>>>>
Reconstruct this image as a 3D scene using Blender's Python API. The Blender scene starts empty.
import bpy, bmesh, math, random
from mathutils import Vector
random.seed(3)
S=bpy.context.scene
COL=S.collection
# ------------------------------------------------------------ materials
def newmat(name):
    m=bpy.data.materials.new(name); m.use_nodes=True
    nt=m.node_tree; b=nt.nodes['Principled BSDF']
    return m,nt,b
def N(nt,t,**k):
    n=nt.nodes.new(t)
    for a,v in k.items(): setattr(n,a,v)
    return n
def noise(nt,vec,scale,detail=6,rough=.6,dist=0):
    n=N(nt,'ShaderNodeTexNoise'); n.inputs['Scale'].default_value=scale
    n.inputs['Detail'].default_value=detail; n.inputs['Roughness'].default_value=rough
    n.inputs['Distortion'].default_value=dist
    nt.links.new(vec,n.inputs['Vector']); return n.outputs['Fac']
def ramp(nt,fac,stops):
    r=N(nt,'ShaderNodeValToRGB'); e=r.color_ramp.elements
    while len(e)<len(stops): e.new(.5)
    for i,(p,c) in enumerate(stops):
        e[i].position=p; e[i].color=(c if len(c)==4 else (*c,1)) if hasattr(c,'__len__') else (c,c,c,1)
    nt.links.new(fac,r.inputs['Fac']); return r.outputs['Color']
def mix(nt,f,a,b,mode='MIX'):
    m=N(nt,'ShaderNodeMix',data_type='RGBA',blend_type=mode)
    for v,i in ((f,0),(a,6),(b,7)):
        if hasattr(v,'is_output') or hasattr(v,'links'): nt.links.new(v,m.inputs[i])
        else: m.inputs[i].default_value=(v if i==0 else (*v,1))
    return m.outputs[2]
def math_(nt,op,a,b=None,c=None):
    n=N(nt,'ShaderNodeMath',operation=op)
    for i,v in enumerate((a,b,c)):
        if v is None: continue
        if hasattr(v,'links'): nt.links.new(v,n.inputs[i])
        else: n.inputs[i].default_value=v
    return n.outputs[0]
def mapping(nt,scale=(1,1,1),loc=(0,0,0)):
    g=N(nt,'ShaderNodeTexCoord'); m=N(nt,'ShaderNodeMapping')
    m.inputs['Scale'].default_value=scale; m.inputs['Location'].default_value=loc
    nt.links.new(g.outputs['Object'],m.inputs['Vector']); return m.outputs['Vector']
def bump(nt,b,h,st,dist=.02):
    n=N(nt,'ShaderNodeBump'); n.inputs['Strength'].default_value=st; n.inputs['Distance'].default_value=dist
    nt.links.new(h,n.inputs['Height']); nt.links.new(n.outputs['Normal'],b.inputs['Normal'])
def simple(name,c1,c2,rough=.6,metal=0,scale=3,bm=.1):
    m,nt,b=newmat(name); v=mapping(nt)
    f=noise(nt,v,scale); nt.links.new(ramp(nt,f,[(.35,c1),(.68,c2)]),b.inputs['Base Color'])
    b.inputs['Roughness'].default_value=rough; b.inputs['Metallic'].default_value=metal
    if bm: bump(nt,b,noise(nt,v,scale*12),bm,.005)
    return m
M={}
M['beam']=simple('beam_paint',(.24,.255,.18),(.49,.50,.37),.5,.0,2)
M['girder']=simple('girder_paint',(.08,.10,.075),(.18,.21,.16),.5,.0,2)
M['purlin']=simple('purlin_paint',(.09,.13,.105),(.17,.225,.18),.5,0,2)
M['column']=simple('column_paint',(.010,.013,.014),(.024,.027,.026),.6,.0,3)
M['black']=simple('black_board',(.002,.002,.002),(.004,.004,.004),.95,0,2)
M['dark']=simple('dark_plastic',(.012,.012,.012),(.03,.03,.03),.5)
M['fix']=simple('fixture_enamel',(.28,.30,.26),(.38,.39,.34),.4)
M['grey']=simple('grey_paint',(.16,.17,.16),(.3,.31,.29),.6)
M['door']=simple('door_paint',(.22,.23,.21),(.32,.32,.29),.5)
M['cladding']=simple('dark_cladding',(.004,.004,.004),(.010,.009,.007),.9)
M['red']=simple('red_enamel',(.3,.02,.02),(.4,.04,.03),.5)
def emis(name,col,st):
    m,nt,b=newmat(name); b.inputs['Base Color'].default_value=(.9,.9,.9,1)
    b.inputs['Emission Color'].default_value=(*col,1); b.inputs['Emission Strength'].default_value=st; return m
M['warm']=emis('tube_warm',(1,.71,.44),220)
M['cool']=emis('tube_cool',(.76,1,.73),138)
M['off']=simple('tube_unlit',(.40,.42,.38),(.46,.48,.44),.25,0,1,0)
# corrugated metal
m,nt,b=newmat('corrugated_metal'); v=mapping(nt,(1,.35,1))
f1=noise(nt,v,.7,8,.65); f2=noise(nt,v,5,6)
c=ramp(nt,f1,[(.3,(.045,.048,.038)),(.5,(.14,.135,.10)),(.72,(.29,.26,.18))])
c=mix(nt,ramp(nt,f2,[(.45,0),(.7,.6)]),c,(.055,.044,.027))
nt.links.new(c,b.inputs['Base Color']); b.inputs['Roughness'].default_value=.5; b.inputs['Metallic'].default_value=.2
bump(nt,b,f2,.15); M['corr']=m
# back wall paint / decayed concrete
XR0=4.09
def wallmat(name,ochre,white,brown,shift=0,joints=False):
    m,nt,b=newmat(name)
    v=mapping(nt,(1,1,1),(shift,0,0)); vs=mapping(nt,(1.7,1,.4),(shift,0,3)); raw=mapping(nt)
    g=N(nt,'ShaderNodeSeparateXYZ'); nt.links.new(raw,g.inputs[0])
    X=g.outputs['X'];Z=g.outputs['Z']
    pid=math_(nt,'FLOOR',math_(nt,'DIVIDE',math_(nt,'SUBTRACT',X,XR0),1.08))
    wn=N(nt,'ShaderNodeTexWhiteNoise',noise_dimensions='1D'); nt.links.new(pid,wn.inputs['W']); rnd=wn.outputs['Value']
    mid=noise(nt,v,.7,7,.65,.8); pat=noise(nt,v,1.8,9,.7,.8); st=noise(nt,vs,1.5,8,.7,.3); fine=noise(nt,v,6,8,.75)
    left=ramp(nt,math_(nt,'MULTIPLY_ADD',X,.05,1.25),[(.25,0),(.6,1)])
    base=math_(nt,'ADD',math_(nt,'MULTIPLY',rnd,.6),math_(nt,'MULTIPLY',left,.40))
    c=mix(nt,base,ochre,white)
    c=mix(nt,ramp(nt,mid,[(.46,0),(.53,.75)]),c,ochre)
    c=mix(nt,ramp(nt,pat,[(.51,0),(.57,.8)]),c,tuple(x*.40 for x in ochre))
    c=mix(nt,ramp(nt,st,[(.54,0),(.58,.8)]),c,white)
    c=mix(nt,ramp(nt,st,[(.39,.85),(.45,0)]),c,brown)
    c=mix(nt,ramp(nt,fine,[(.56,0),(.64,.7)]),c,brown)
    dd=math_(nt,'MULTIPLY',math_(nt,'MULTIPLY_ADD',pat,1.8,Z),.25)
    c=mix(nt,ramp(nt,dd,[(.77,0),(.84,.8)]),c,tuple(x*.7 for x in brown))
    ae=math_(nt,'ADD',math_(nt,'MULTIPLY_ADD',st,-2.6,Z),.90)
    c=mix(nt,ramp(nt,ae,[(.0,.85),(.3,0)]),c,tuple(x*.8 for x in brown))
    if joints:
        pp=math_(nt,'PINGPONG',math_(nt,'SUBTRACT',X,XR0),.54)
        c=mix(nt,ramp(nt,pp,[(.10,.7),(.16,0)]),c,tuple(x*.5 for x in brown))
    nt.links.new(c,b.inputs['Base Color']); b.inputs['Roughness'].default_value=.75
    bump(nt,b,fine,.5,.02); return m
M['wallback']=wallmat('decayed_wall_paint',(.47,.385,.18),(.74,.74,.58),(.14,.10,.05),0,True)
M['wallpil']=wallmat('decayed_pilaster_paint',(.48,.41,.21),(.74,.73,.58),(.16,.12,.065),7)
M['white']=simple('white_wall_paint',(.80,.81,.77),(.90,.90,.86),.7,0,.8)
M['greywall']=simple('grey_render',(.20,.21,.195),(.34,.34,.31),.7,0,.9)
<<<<
Requirements:
Copy each line holding the word "scene" from the listing above.

Answer for the task:
Reconstruct this image as a 3D scene using Blender's Python API. The Blender scene starts empty.
S=bpy.context.scene